Spatafora, Avrupalı liderlerin ilk olarak 2 Mart'ta Londra'da Dışişleri Bakanı Hakan Fidan'ın da katılımıyla Ukrayna'ya ABD desteğinin yerini alacak yeni yardımı koordine etmek için "koalisyon" formatında bir araya geldiklerini söyledi.
AB zirvesinin hemen ardından 7 Mart'ta yapılan AB-fikirdaş ülkeler toplantısının bunun uzantısı olduğuna işaret eden Spatafora, "Türkiye de dahil olmak üzere savunmaya katkıda bulunan birçok önemli Avrupa ülkesi, AB dışında olduklarından onları bilgilendirmeye karar verdiler. Hepsi, Moskova ve Washington'a karşı koordineli bir yanıt ve birlik mesajı verme girişiminin bir parçası." görüşünü paylaştı.
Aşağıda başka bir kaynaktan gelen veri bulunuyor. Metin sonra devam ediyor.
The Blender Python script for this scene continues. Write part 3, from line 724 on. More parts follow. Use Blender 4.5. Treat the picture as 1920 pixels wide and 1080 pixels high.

Spatafora, yeni girişimle ilgili şunları dile getirdi:
"Birçok yönden bu, bir yenilik çünkü benzer düşünen ortaklar formatı hep NATO bağlamında kullanılmıştı, AB bağlamında değil. AB liderliği ile Türk liderliği arasındaki doğrudan alışveriş, üye ülke düzeyindeki mevcut anlaşmazlıklar göz önüne alındığında dikkat çekici."
AB'nin kendine ait savunma planlamasının bulunmadığını, tüm planlamanın Türkiye'nin de temsil edildiği NATO içinde yapıldığına dikkati çeken Spatafora, son zamanlarda ise AB'nin savunma sanayisini güçlendirmek ve kolektif yetenekler geliştirmek üzere çalışmaya başladığını ve fikirdaş ülkeler toplantısının bu çabaların çoğunun söz konusu 5 NATO ülkesinin de bulunduğu yapıya dahil edileceğini gösterme girişimi olduğunu belirtti.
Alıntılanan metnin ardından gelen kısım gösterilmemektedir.